* _Set problem_:
Return, word for word, every line that follows.

* _Given data_:

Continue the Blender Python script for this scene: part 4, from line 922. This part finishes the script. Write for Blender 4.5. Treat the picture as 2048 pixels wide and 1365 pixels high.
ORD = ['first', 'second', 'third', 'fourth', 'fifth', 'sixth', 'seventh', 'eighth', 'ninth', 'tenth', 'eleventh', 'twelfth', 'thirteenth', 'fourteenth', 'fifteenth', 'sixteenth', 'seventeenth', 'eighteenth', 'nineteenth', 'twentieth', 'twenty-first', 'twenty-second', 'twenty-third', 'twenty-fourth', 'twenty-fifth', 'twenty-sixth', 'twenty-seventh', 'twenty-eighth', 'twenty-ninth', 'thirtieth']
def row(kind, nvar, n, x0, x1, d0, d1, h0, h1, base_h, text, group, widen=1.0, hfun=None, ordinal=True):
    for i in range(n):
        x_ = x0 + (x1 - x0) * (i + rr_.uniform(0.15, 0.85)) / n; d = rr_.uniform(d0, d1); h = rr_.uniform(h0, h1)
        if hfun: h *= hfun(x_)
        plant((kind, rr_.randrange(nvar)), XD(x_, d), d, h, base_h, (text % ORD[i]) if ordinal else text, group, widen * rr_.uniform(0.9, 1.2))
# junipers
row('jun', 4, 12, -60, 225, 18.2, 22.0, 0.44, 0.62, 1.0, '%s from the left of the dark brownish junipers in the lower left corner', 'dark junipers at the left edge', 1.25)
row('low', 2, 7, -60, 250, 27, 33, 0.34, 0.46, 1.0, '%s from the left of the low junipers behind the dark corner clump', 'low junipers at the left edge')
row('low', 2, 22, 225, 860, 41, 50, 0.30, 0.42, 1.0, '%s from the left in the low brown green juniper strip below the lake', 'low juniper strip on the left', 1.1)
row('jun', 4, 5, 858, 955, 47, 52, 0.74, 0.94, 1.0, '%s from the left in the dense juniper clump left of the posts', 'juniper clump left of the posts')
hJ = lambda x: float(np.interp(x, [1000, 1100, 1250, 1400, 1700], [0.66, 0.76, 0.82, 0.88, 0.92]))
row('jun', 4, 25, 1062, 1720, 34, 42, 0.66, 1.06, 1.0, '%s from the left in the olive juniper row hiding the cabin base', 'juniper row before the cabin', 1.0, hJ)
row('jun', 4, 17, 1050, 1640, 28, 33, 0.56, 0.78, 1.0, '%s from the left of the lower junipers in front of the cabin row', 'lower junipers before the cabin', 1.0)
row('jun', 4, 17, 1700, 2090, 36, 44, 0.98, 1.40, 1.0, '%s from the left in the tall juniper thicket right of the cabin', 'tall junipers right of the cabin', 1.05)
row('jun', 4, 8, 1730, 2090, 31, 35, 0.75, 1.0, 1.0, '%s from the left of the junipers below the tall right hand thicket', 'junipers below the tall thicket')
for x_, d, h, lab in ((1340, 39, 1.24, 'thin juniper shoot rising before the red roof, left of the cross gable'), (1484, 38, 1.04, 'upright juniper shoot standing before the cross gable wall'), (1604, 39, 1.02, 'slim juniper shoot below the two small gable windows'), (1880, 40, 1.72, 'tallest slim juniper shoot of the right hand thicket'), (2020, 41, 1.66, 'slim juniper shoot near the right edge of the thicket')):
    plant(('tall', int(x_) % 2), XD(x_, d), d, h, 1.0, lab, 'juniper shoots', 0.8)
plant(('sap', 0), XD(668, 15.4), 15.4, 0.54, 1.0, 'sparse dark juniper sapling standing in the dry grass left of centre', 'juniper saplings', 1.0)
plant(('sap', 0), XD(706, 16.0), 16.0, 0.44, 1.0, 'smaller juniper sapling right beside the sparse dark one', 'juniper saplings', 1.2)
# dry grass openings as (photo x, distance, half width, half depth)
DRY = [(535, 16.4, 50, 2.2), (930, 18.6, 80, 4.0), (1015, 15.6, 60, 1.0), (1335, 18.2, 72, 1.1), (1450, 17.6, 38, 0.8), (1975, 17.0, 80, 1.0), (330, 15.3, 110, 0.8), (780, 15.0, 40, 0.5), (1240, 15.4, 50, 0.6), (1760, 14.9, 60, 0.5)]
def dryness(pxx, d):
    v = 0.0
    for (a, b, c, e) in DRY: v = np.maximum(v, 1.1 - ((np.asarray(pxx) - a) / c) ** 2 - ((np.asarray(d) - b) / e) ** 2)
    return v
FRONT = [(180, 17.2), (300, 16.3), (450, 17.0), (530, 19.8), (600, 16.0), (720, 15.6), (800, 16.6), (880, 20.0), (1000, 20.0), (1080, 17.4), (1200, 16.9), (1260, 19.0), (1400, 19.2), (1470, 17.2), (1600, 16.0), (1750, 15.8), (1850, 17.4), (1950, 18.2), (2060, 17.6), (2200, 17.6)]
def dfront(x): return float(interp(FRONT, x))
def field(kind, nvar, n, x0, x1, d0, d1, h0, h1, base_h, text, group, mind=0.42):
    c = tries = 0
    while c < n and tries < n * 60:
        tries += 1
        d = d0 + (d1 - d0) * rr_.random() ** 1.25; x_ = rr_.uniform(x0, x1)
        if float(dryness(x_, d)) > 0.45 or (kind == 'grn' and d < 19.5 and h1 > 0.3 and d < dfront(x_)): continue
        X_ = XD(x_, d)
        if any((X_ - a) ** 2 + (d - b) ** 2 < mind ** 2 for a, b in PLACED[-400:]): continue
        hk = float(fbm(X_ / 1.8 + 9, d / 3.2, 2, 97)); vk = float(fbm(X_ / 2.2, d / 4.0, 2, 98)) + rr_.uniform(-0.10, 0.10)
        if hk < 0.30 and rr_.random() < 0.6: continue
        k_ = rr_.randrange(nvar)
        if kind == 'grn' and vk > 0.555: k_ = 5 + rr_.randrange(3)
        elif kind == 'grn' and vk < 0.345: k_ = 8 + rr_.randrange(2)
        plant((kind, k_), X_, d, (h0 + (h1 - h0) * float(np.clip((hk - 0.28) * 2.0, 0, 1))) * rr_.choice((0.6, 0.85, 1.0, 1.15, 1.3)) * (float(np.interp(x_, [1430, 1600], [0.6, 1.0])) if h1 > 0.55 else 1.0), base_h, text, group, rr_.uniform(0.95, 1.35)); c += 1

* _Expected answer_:
Continue the Blender Python script for this scene: part 4, from line 922. This part finishes the script. Write for Blender 4.5. Treat the picture as 2048 pixels wide and 1365 pixels high.
ORD = ['first', 'second', 'third', 'fourth', 'fifth', 'sixth', 'seventh', 'eighth', 'ninth', 'tenth', 'eleventh', 'twelfth', 'thirteenth', 'fourteenth', 'fifteenth', 'sixteenth', 'seventeenth', 'eighteenth', 'nineteenth', 'twentieth', 'twenty-first', 'twenty-second', 'twenty-third', 'twenty-fourth', 'twenty-fifth', 'twenty-sixth', 'twenty-seventh', 'twenty-eighth', 'twenty-ninth', 'thirtieth']
def row(kind, nvar, n, x0, x1, d0, d1, h0, h1, base_h, text, group, widen=1.0, hfun=None, ordinal=True):
    for i in range(n):
        x_ = x0 + (x1 - x0) * (i + rr_.uniform(0.15, 0.85)) / n; d = rr_.uniform(d0, d1); h = rr_.uniform(h0, h1)
        if hfun: h *= hfun(x_)
        plant((kind, rr_.randrange(nvar)), XD(x_, d), d, h, base_h, (text % ORD[i]) if ordinal else text, group, widen * rr_.uniform(0.9, 1.2))
# junipers
row('jun', 4, 12, -60, 225, 18.2, 22.0, 0.44, 0.62, 1.0, '%s from the left of the dark brownish junipers in the lower left corner', 'dark junipers at the left edge', 1.25)
row('low', 2, 7, -60, 250, 27, 33, 0.34, 0.46, 1.0, '%s from the left of the low junipers behind the dark corner clump', 'low junipers at the left edge')
row('low', 2, 22, 225, 860, 41, 50, 0.30, 0.42, 1.0, '%s from the left in the low brown green juniper strip below the lake', 'low juniper strip on the left', 1.1)
row('jun', 4, 5, 858, 955, 47, 52, 0.74, 0.94, 1.0, '%s from the left in the dense juniper clump left of the posts', 'juniper clump left of the posts')
hJ = lambda x: float(np.interp(x, [1000, 1100, 1250, 1400, 1700], [0.66, 0.76, 0.82, 0.88, 0.92]))
row('jun', 4, 25, 1062, 1720, 34, 42, 0.66, 1.06, 1.0, '%s from the left in the olive juniper row hiding the cabin base', 'juniper row before the cabin', 1.0, hJ)
row('jun', 4, 17, 1050, 1640, 28, 33, 0.56, 0.78, 1.0, '%s from the left of the lower junipers in front of the cabin row', 'lower junipers before the cabin', 1.0)
row('jun', 4, 17, 1700, 2090, 36, 44, 0.98, 1.40, 1.0, '%s from the left in the tall juniper thicket right of the cabin', 'tall junipers right of the cabin', 1.05)
row('jun', 4, 8, 1730, 2090, 31, 35, 0.75, 1.0, 1.0, '%s from the left of the junipers below the tall right hand thicket', 'junipers below the tall thicket')
for x_, d, h, lab in ((1340, 39, 1.24, 'thin juniper shoot rising before the red roof, left of the cross gable'), (1484, 38, 1.04, 'upright juniper shoot standing before the cross gable wall'), (1604, 39, 1.02, 'slim juniper shoot below the two small gable windows'), (1880, 40, 1.72, 'tallest slim juniper shoot of the right hand thicket'), (2020, 41, 1.66, 'slim juniper shoot near the right edge of the thicket')):
    plant(('tall', int(x_) % 2), XD(x_, d), d, h, 1.0, lab, 'juniper shoots', 0.8)
plant(('sap', 0), XD(668, 15.4), 15.4, 0.54, 1.0, 'sparse dark juniper sapling standing in the dry grass left of centre', 'juniper saplings', 1.0)
plant(('sap', 0), XD(706, 16.0), 16.0, 0.44, 1.0, 'smaller juniper sapling right beside the sparse dark one', 'juniper saplings', 1.2)
# dry grass openings as (photo x, distance, half width, half depth)
DRY = [(535, 16.4, 50, 2.2), (930, 18.6, 80, 4.0), (1015, 15.6, 60, 1.0), (1335, 18.2, 72, 1.1), (1450, 17.6, 38, 0.8), (1975, 17.0, 80, 1.0), (330, 15.3, 110, 0.8), (780, 15.0, 40, 0.5), (1240, 15.4, 50, 0.6), (1760, 14.9, 60, 0.5)]
def dryness(pxx, d):
    v = 0.0
    for (a, b, c, e) in DRY: v = np.maximum(v, 1.1 - ((np.asarray(pxx) - a) / c) ** 2 - ((np.asarray(d) - b) / e) ** 2)
    return v
FRONT = [(180, 17.2), (300, 16.3), (450, 17.0), (530, 19.8), (600, 16.0), (720, 15.6), (800, 16.6), (880, 20.0), (1000, 20.0), (1080, 17.4), (1200, 16.9), (1260, 19.0), (1400, 19.2), (1470, 17.2), (1600, 16.0), (1750, 15.8), (1850, 17.4), (1950, 18.2), (2060, 17.6), (2200, 17.6)]
def dfront(x): return float(interp(FRONT, x))
def field(kind, nvar, n, x0, x1, d0, d1, h0, h1, base_h, text, group, mind=0.42):
    c = tries = 0
    while c < n and tries < n * 60:
        tries += 1
        d = d0 + (d1 - d0) * rr_.random() ** 1.25; x_ = rr_.uniform(x0, x1)
        if float(dryness(x_, d)) > 0.45 or (kind == 'grn' and d < 19.5 and h1 > 0.3 and d < dfront(x_)): continue
        X_ = XD(x_, d)
        if any((X_ - a) ** 2 + (d - b) ** 2 < mind ** 2 for a, b in PLACED[-400:]): continue
        hk = float(fbm(X_ / 1.8 + 9, d / 3.2, 2, 97)); vk = float(fbm(X_ / 2.2, d / 4.0, 2, 98)) + rr_.uniform(-0.10, 0.10)
        if hk < 0.30 and rr_.random() < 0.6: continue
        k_ = rr_.randrange(nvar)
        if kind == 'grn' and vk > 0.555: k_ = 5 + rr_.randrange(3)
        elif kind == 'grn' and vk < 0.345: k_ = 8 + rr_.randrange(2)
        plant((kind, k_), X_, d, (h0 + (h1 - h0) * float(np.clip((hk - 0.28) * 2.0, 0, 1))) * rr_.choice((0.6, 0.85, 1.0, 1.15, 1.3)) * (float(np.interp(x_, [1430, 1600], [0.6, 1.0])) if h1 > 0.55 else 1.0), base_h, text, group, rr_.uniform(0.95, 1.35)); c += 1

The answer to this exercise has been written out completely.